++++ Information provided ++++

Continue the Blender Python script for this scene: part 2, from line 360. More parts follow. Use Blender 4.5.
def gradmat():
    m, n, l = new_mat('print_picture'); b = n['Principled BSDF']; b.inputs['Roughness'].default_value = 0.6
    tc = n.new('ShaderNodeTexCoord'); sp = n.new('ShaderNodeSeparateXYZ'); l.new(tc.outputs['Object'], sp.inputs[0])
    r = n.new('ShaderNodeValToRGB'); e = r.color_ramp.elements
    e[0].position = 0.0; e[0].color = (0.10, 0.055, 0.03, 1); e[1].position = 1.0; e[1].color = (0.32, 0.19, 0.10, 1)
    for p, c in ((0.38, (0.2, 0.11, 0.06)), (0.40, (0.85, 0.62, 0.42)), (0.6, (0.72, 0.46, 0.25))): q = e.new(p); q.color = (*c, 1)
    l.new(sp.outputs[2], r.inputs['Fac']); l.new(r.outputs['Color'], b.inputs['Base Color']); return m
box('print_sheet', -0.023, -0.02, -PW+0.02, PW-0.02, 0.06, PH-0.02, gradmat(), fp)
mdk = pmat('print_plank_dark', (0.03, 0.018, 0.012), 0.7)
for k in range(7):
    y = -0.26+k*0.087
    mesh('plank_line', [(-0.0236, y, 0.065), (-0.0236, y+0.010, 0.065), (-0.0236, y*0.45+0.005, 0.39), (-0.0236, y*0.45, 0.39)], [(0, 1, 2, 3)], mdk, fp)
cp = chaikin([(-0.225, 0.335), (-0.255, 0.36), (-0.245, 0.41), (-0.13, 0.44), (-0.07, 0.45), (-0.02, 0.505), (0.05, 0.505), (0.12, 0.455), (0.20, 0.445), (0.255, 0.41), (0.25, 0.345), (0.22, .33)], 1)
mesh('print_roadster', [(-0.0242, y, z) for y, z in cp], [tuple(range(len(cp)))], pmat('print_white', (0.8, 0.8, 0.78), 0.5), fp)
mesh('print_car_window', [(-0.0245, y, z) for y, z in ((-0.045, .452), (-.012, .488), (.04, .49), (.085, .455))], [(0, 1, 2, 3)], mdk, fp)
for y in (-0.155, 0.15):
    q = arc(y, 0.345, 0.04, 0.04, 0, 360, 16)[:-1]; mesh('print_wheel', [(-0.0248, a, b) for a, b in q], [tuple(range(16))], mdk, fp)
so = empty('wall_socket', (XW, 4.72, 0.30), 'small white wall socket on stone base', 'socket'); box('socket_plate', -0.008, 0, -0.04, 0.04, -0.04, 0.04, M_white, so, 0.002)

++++

**What to work on:** Type out the full listing again, exactly as given.

**Output of the task:**
Continue the Blender Python script for this scene: part 2, from line 360. More parts follow. Use Blender 4.5.
def gradmat():
    m, n, l = new_mat('print_picture'); b = n['Principled BSDF']; b.inputs['Roughness'].default_value = 0.6
    tc = n.new('ShaderNodeTexCoord'); sp = n.new('ShaderNodeSeparateXYZ'); l.new(tc.outputs['Object'], sp.inputs[0])
    r = n.new('ShaderNodeValToRGB'); e = r.color_ramp.elements
    e[0].position = 0.0; e[0].color = (0.10, 0.055, 0.03, 1); e[1].position = 1.0; e[1].color = (0.32, 0.19, 0.10, 1)
    for p, c in ((0.38, (0.2, 0.11, 0.06)), (0.40, (0.85, 0.62, 0.42)), (0.6, (0.72, 0.46, 0.25))): q = e.new(p); q.color = (*c, 1)
    l.new(sp.outputs[2], r.inputs['Fac']); l.new(r.outputs['Color'], b.inputs['Base Color']); return m
box('print_sheet', -0.023, -0.02, -PW+0.02, PW-0.02, 0.06, PH-0.02, gradmat(), fp)
mdk = pmat('print_plank_dark', (0.03, 0.018, 0.012), 0.7)
for k in range(7):
    y = -0.26+k*0.087
    mesh('plank_line', [(-0.0236, y, 0.065), (-0.0236, y+0.010, 0.065), (-0.0236, y*0.45+0.005, 0.39), (-0.0236, y*0.45, 0.39)], [(0, 1, 2, 3)], mdk, fp)
cp = chaikin([(-0.225, 0.335), (-0.255, 0.36), (-0.245, 0.41), (-0.13, 0.44), (-0.07, 0.45), (-0.02, 0.505), (0.05, 0.505), (0.12, 0.455), (0.20, 0.445), (0.255, 0.41), (0.25, 0.345), (0.22, .33)], 1)
mesh('print_roadster', [(-0.0242, y, z) for y, z in cp], [tuple(range(len(cp)))], pmat('print_white', (0.8, 0.8, 0.78), 0.5), fp)
mesh('print_car_window', [(-0.0245, y, z) for y, z in ((-0.045, .452), (-.012, .488), (.04, .49), (.085, .455))], [(0, 1, 2, 3)], mdk, fp)
for y in (-0.155, 0.15):
    q = arc(y, 0.345, 0.04, 0.04, 0, 360, 16)[:-1]; mesh('print_wheel', [(-0.0248, a, b) for a, b in q], [tuple(range(16))], mdk, fp)
so = empty('wall_socket', (XW, 4.72, 0.30), 'small white wall socket on stone base', 'socket'); box('socket_plate', -0.008, 0, -0.04, 0.04, -0.04, 0.04, M_white, so, 0.002)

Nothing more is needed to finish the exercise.